Integration is a core concept in calculus, and when we integrate with respect to \(x\), we are essentially finding the accumulated area under a curve as \(x\) changes. In the context of finding arc lengths, we use integration to determine the length of a curve between two points.
The formula for arc length \(L\) of a curve \(y=f(x)\) from \(x=a\) to \(x=b\) is:

• \(L = \int_{a}^{b} \sqrt{1 + (f'(x))^2} \, dx\)

This formula is derived from the Pythagorean theorem, considering an infinitesimally small segment of the curve as a straight line triangle. By summing up these tiny segments from \(x=a\) to \(x=b\), using integration, we get the total arc length.
In the problem, we integrate from \(-\ln 2\) to \(\ln 2\) using the derivative \(y'(x)=\frac{1}{2}(e^x - e^{-x})\), plugged into the arc length formula. This gives us a full representation of the curve's length over the specified interval.

Calculus is a branch of mathematics that deals with change and motion. It consists mainly of two components: differentiation and integration. In this exercise, both of these components play a crucial role.
Differentiation is used to find the derivative \(f'(x)\) of a function, which provides the slope of the tangent to the curve at any point \(x\). This slope is essential when calculating the arc length, as it forms part of the arc length integrand formula.
Integration, on the other hand, is used to sum up an infinite number of infinitesimally small quantities, such as the arc length segments mentioned earlier. It allows us to accumulate these small lengths across the interval \([-\ln 2, \ln 2]\) to calculate the total length of the curve. Calculus bridges the gap between algebraic concepts and the geometry of graphs, enabling us to solve complex problems involving curves and rates of change.

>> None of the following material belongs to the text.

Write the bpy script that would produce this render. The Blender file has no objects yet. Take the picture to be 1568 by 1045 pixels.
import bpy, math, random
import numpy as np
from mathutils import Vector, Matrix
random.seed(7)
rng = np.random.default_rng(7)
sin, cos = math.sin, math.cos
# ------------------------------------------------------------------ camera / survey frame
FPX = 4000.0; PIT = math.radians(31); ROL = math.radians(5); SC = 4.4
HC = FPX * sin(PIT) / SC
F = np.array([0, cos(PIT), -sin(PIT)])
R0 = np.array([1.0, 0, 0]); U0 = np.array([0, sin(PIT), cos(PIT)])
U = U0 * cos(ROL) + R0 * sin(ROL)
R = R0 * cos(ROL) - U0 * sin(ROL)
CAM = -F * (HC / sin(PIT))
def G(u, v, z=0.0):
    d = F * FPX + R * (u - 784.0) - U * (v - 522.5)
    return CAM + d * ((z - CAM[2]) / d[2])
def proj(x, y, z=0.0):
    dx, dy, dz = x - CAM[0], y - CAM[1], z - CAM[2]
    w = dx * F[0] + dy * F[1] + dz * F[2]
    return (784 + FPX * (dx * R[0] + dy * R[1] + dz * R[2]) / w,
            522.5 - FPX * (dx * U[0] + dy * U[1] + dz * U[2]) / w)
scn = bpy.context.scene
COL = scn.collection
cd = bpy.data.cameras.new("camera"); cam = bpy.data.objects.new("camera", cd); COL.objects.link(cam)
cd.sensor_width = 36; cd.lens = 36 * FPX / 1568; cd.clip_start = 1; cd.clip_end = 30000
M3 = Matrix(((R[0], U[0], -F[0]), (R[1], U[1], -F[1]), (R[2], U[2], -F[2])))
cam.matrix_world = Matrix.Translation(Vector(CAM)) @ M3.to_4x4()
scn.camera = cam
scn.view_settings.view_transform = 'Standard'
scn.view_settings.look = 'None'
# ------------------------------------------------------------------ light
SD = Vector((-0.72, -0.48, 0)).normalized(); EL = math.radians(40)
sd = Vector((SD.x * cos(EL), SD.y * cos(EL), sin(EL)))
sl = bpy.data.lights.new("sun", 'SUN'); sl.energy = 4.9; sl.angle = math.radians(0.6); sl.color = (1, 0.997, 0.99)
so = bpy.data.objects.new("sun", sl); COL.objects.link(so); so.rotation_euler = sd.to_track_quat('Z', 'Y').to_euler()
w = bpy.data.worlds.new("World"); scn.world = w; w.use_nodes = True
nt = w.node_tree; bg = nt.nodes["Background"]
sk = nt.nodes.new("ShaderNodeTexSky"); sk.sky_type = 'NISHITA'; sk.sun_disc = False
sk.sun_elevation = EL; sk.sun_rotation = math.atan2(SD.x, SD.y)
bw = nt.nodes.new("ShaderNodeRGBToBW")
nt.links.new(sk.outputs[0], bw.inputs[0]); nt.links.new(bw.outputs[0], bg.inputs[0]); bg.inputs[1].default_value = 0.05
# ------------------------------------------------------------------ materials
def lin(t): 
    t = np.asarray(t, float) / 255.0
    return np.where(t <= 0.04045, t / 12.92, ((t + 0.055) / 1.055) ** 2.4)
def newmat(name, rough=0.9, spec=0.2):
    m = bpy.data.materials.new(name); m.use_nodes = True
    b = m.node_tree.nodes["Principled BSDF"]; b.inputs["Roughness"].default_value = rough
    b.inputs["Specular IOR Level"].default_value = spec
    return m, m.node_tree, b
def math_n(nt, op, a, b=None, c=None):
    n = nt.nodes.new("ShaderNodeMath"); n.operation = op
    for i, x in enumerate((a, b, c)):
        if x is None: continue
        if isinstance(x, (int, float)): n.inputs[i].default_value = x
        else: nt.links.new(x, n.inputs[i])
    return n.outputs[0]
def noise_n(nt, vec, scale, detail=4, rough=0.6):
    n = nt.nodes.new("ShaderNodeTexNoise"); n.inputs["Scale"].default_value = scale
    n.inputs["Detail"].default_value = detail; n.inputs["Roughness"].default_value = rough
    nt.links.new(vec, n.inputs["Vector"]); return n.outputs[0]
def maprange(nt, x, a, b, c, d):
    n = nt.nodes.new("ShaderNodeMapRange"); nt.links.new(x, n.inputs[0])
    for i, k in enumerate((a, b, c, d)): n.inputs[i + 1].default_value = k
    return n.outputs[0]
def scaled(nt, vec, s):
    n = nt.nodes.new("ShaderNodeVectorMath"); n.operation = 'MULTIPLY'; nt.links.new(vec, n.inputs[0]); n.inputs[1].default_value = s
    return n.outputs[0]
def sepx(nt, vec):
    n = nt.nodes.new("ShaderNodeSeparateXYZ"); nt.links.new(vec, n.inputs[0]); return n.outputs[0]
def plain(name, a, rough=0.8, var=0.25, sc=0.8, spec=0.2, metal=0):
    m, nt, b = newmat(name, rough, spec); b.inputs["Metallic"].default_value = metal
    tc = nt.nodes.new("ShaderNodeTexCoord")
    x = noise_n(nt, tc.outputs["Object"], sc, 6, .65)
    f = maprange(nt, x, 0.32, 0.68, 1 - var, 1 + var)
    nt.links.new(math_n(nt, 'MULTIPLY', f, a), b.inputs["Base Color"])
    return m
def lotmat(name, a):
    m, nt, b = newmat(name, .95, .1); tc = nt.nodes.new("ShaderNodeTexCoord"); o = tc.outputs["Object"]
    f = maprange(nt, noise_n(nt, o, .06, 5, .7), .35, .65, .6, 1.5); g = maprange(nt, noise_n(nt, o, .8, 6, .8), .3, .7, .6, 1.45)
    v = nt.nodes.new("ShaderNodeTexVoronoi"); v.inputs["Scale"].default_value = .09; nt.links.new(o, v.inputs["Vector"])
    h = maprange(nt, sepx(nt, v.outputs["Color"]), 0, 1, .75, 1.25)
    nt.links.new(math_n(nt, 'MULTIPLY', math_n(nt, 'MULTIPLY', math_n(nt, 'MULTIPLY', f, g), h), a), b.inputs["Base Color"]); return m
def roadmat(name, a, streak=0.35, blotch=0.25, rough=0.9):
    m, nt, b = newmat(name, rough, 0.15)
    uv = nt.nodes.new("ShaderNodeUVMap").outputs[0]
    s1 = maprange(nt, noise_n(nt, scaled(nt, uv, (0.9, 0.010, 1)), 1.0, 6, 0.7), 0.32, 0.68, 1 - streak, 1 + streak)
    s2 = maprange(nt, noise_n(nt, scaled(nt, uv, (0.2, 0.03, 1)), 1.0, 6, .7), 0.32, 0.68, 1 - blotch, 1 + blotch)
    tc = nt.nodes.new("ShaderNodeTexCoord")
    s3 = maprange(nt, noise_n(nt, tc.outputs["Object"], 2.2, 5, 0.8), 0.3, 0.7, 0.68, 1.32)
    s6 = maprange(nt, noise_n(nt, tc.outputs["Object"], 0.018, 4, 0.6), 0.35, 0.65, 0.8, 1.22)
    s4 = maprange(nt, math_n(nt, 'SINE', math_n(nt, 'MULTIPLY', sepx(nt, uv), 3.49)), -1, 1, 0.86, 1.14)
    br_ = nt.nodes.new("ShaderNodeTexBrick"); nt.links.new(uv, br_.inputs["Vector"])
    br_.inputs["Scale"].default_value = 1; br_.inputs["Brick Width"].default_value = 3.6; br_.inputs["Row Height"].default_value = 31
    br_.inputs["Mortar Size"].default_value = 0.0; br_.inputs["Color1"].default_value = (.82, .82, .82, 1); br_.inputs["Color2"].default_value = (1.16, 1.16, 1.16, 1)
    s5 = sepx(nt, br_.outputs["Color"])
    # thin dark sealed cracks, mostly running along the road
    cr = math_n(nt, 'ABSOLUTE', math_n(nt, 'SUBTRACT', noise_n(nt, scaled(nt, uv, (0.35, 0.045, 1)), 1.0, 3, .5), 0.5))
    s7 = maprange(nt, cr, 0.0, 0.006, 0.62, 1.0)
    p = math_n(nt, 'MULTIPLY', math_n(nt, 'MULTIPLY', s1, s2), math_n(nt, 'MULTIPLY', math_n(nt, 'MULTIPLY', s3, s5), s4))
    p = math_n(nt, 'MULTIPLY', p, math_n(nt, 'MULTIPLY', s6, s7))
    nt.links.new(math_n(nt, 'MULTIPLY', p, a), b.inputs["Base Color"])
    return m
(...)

Calculating the derivative of exponential functions is a fundamental skill in calculus, and it's essential for solving the given exercise.
An exponential function is generally of the form \(e^x\), where \(e\) is the mathematical constant approximately equal to 2.718. The unique property of the exponential function \(e^x\) is that its derivative is itself, i.e., \(\frac{d}{dx} e^x = e^x\).

• For the negative exponential, \(\frac{d}{dx} e^{-x} = -e^{-x}\), due to the chain rule of differentiation.

In the exercise, the function is \(y(x) = \frac{1}{2}(e^x + e^{-x})\). The derivative is computed term by term:

• The derivative of the first term \(\frac{1}{2} e^x\) is \(\frac{1}{2} e^x\).
• The derivative of the second term \(\frac{1}{2} e^{-x}\) is \(-\frac{1}{2} e^{-x}\).

Thus, combining these gives \(y'(x) = \frac{1}{2}(e^x - e^{-x})\), which is then used to compute the arc length. Understanding these derivatives helps in manipulating exponential functions in calculus and solving related problems efficiently.